第74回ベネチア映画祭(8月30日開幕)の事務局は27日、主要賞を競うコンペティション部門に是枝裕和監督(55)の新作「三度目の殺人」(9月9日公開)を選出したと発表した。

 是枝監督の同映画出品は劇場映画デビュー作「幻の光」以来22年ぶり。今回の選出について「映画監督のキャリアがスタートした場所なので、より感慨深いものがあります」と話している。

 同映画は、真実は二の次でいいとするエリート弁護士と、殺人罪で起訴された被告の心理サスペンス。主人公の弁護士を福山雅治(48)、被告を役所広司(61)が演じた。福山は13年にカンヌ映画祭のコンペティション部門に出品された是枝監督作品「そして父になる」で主演として同映画祭に参加したが、現地入りが実現すればベネチアは初参加となる。映画撮影中に「お声が掛かったらうれしいですよね」と是枝監督と話していたといい、この日は「現実になりました。おめでとうございます!」と同監督を祝福。「是枝監督、最新にして最深のテーマを扱った作品がベネチアでどう見られるのか。その瞬間に立ち会えることに期待と緊張が高まります」とコメントした。

 10年「十三人の刺客」以来2回目の参加となる役所は「是枝監督は日本映画の宝。

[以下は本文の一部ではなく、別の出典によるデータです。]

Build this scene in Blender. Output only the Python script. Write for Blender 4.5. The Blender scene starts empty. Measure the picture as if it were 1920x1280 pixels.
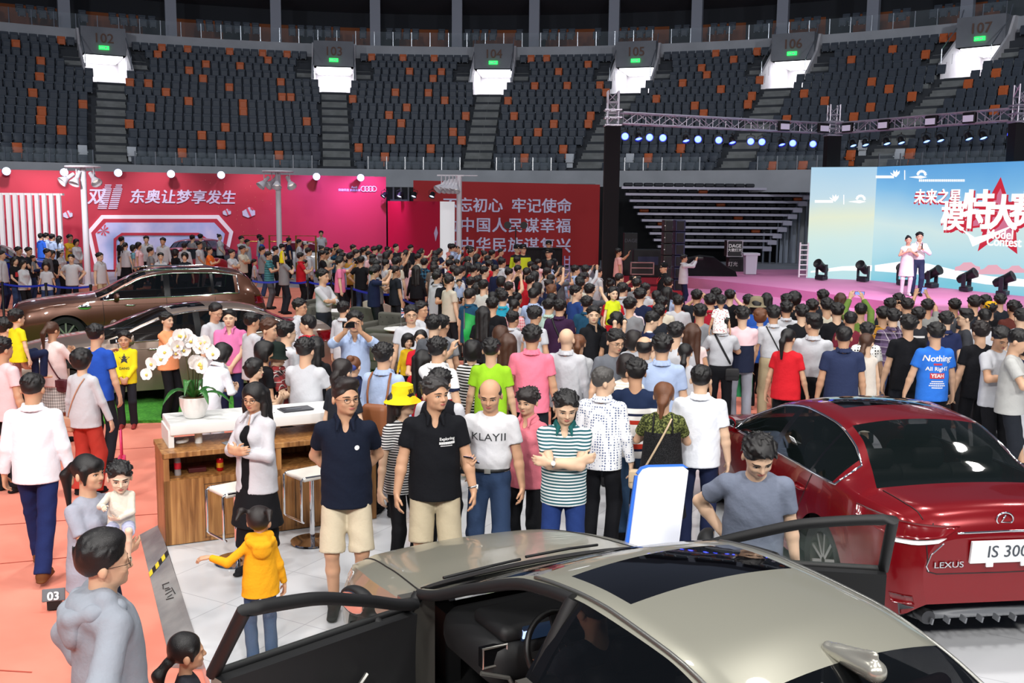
import bpy, math, random
import numpy as np
from mathutils import Vector, Matrix
from mathutils.bvhtree import BVHTree
random.seed(11)
SC = bpy.context.scene
COL = SC.collection
PI = math.pi
# ------------------------------------------------------------------ camera
FPX, CAMH, PITCH, ROLL = 1900.0, 3.25, math.radians(7.8), math.radians(0.55)
CAM_ROT = Matrix.Rotation(PI/2 - PITCH, 3, 'X') @ Matrix.Rotation(ROLL, 3, 'Z')
cam_data = bpy.data.cameras.new('camera')
cam_data.sensor_width = 36.0
cam_data.lens = 36.0 * FPX / 1920.0
cam_data.clip_start, cam_data.clip_end = 0.1, 300
cam = bpy.data.objects.new('camera', cam_data)
cam.matrix_world = Matrix.Translation((0, 0, CAMH)) @ CAM_ROT.to_4x4()
COL.objects.link(cam)
SC.camera = cam
C0 = Vector((0, 0, CAMH))
def ray(u, v):
 return CAM_ROT @ Vector(((u - 960) / FPX, -(v - 640) / FPX, -1.0))
def at(u, v, z):
 """the point of the horizontal plane z that the photograph shows at pixel (u, v)"""
 d = ray(u, v)
 return C0 + d * ((z - CAMH) / d.z)
def at_y(u, v, y):
 d = ray(u, v)
 return C0 + d * (y / d.y)
# ------------------------------------------------------------------ view, world, hall lamps
SC.view_settings.view_transform = 'Standard'
SC.view_settings.look = 'None'
SC.view_settings.gamma = 1.0
SC.view_settings.exposure = -0.16
SC.view_settings.use_curve_mapping = False
cy = SC.cycles
cy.use_denoising = True
cy.max_bounces, cy.diffuse_bounces, cy.glossy_bounces = 6, 2, 3
cy.transmission_bounces, cy.transparent_max_bounces = 4, 12
cy.caustics_reflective = cy.caustics_refractive = False
cy.sample_clamp_indirect = 4.0
world = bpy.data.worlds.new('world')
SC.world = world
world.use_nodes = True
world.node_tree.nodes['Background'].inputs[0].default_value = (0.62, 0.72, 1.0, 1)
world.node_tree.nodes['Background'].inputs[1].default_value = 0.14
def area_light(name, loc, target, size, energy, color=(1, 1, 1), spread=PI, shape='DISK'):
 l = bpy.data.lights.new(name, 'AREA')
 l.shape, l.size, l.energy, l.color, l.spread = shape, size, energy, color, spread
 o = bpy.data.objects.new(name, l)
 o.location = loc
 o.rotation_euler = (Vector(target) - Vector(loc)).to_track_quat('-Z', 'Y').to_euler()
 COL.objects.link(o)
 return o
def spot_light(name, loc, target, energy, color, angle, blend=0.5, radius=0.1):
 l = bpy.data.lights.new(name, 'SPOT')
 l.energy, l.color, l.spot_size, l.spot_blend, l.shadow_soft_size = energy, color, math.radians(angle), blend, radius
 o = bpy.data.objects.new(name, l)
 o.location = loc
 o.rotation_euler = (Vector(target) - Vector(loc)).to_track_quat('-Z', 'Y').to_euler()
 COL.objects.link(o)
 return o
for lx, ly in ((-9, 3), (0, 1), (9, 3), (-11, 12), (-3, 11), (5, 11), (13, 13), (-12, 23), (-3, 22), (6, 22), (15, 24), (-14, 34), (-4, 34), (6, 34)):
 area_light('roof_floodlight', (lx, ly, 15.0), (lx * 0.9, ly + 1.0, 0), 1.1, 310 if ly < 30 else 230, (1.0, 0.965, 0.92), math.radians(105))
for lx, tx in ((-26, -24), (-8, -8), (10, 12), (26, 30)):
 area_light('stand_floodlight', (lx, 34, 17), (tx, 68, 8.5), 1.6, 620, (.86, .92, 1.0), math.radians(110))
for lx in (-12, -4, 4, 12):
 area_light('entrance_floodlight', (lx, -7, 12), (lx * .8, 14, 0.8), 1.5, 740, (1.0, .97, .93), math.radians(120))
# ------------------------------------------------------------------ small library
def lin(h):
 h = h.lstrip('#')
 r = []
 for i in (0, 2, 4):
  c = int(h[i:i + 2], 16) / 255.0
  r.append(c / 12.92 if c <= 0.04045 else ((c + 0.055) / 1.055) ** 2.4)
 return (r[0], r[1], r[2], 1.0)
MATS = {}
def mat(name, color, rough=0.6, metal=0.0, coat=0.0, emit=None, estr=0.0, alpha=1.0, trans=0.0, spec=0.5, bump=None, sheen=0.0):
 if name in MATS:
  return MATS[name]
 m = bpy.data.materials.new(name)
 m.use_nodes = True
 nt = m.node_tree
 b = nt.nodes['Principled BSDF']
 c = lin(color) if isinstance(color, str) else tuple(color) + (1.0,) * (4 - len(color))
 b.inputs['Base Color'].default_value = c
 b.inputs['Roughness'].default_value = rough
 b.inputs['Metallic'].default_value = metal
 b.inputs['Coat Weight'].default_value = coat
 b.inputs['Coat Roughness'].default_value = 0.03
 b.inputs['Alpha'].default_value = alpha
 b.inputs['Transmission Weight'].default_value = trans
 b.inputs['Specular IOR Level'].default_value = spec
 if sheen:
  b.inputs['Sheen Weight'].default_value = sheen
 if emit:
  b.inputs['Emission Color'].default_value = lin(emit)
  b.inputs['Emission Strength'].default_value = estr
 if bump:
  sc, st = bump
  tc = nt.nodes.new('ShaderNodeTexCoord')
  n = nt.nodes.new('ShaderNodeTexNoise')
  n.inputs['Scale'].default_value = sc
  n.inputs['Detail'].default_value = 3
  bp = nt.nodes.new('ShaderNodeBump')
  bp.inputs['Strength'].default_value = st
  bp.inputs['Distance'].default_value = 0.02
  nt.links.new(tc.outputs['Object'], n.inputs['Vector'])
  nt.links.new(n.outputs['Fac'], bp.inputs['Height'])
  nt.links.new(bp.outputs['Normal'], b.inputs['Normal'])
 MATS[name] = m
 return m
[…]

この作品に参加できて幸せでした」と話す。被害者の娘を演じた広瀬すず(19)は是枝監督と15年「海街diary」でカンヌ映画祭に参加しているが、ベネチアについては「まだ知らない景色がいっぱい広がっているんだろうなあと思うとわくわくします」。

 公式上映日は未定で、是枝監督を始め、出演者はスケジュールを調整中。コンペ部門の審査委員長は米女優アネット・ベニング(59)で、授賞式は現地時間9月9日。